Отношение Полетики к своим подданным можно определить как патернализм. И с этой точки зрения «контрасты» представляются не такими уж впечатляющими, поскольку батюшка-помещик только тогда хорош, когда заботится о благе всего хозяйства в целом, благо подданных рассматривается сквозь призму «что такое хорошо, что такое плохо». «Хорошо» — это типичное поверхностно-просветительское. Логика его такова: образование, обучение несет свет, дать образование меньшему ближнему своему — это благо для него и моральный поступок для того, кто дает. Это в конечном счете обоюдовыгодно[605]
. Однако, кажется, дело здесь не только в образовании, но и в произволе по отношению к родителям этих детей. Между тем специфика патрональных отношений, связанная в значительной степени с традицией «осаждения слобод», предусматривала и право помещика на поселенцев, которое определялось фактом заботы о них, а не юридическими актами. Поскольку помещик вкладывал средства в хозяйство своих людей, он, таким образом, получал право вмешиваться не только в его организацию, но и в их личную жизнь.При этом просветители а-ля Полетика могли не учитывать того факта, что образование для людей, стоящих на нижних ступеньках социальной лестницы, в условиях структурированности общества, является путем не только к свету, но и к осознанию своего «рабства», путем к напряжению и конфликтам.

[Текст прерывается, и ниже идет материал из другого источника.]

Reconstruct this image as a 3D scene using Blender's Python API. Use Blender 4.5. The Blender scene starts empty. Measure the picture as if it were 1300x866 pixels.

Правда, у Григория Андреевича были все основания в какой-то степени надеяться на благотворность такого пути для мужиков и казаков, поскольку в Гетманщине в то время формально не было крепостного права. Дилемма, которая возникла и формировалась в XVIII веке, — путь к прогрессу лежит через совершенствование человека или через совершенствование макроструктур — остается открытой и по сей день. История России конца XVIII — первой половины XIX века, до ликвидации крепостного права включительно, знает много примеров трагической судьбы людей — выходцев из крепостных, которые из‐за капризов фортуны получали образование, учились с помощью помещиков или отдельных меценатов искусствам, наукам, что в конечном счете становилось основой для глубокого внутреннего психологического или социального конфликта. Такая судьба постигла и многих выдающихся деятелей культуры и науки.
В то же время, как законник, Г. А. Полетика стремился соблюдать и новые предписания, которые, согласно ревизии 1764 года и введенному «рублевому окладу», должны были осваиваться населением Гетманщины. В частности, с этого времени к традиционным формам ответственности дворянина за своих людей прилагалась и ответственность за уплату государственных налогов приписанными в его селах мужиками, хотя запись в ревизию за помещиком не имела той же юридической силы, что и «крепость». Конечно, это не могло быть усвоено мгновенно. К тому же всегда находились помещики, которые с удовольствием принимали беглых. Вот и начинались судебные разбирательства, длительная переписка, споры. В 1782 году Григорий Андреевич подал в нижний земский суд Погарского уезда очередное «доношение», которое в подробностях раскрывает суть проблемы. Оказывается, не всегда выполнялись судебные предписания, бесполезными были уговоры заседателей суда, лица, принимавшие людей без внимания к «месту прописки», не спешили или вовсе отказывались их возвращать[606]
. Кстати, А. М. Лазаревский на многих примерах показал, что в Малороссии порядка с крестьянскими переходами не было[607]. Вот и возникает вопрос: разве панам удалось бы самостоятельно, без указа 1783 года справиться с проблемой? Да и так ли уж неправ в этом случае был А. П. Шликевич?В определенной степени характер отношений Полетики с подданными, мужиками, раскрывается на основании текста его завещания (от 20 ноября 1784 года), в десятом пункте которого он писал: «Что ж касается до людей наших, бывших вольных, а ныне к нам в ревизию добровольно записавшихся, то об оных прошу и советую жене моей, чтоб она, кто из них пожелает отойти, дала им отпускныя с тем, чтоб они записывались в ревизию, где пожелают, а из нашей выключены были, ибо таковое им от меня обещание дано и грешно будет не додержать им слова»[608]
.Законник, юрист в обществе, которому пока были нужны не столько юристы, сколько «стряпчие»[609]
, Г. А. Полетика не мог не соблюдать в точности не только новые предписания верховной власти, изменившие характер социальных отношений на Левобережье, но и свои договоренности с крестьянами, базировавшиеся на традиции. И все же, думаю, подход этого неординарного человека к новым общественным реалиям, постепенно оформлявшимся в крае под влиянием ревизии 1782 года и царского указа 3 мая 1783 года, не был исключительным. Подобные «договорные» отношения, вероятно, возникали и между другими помещиками и их мужиками.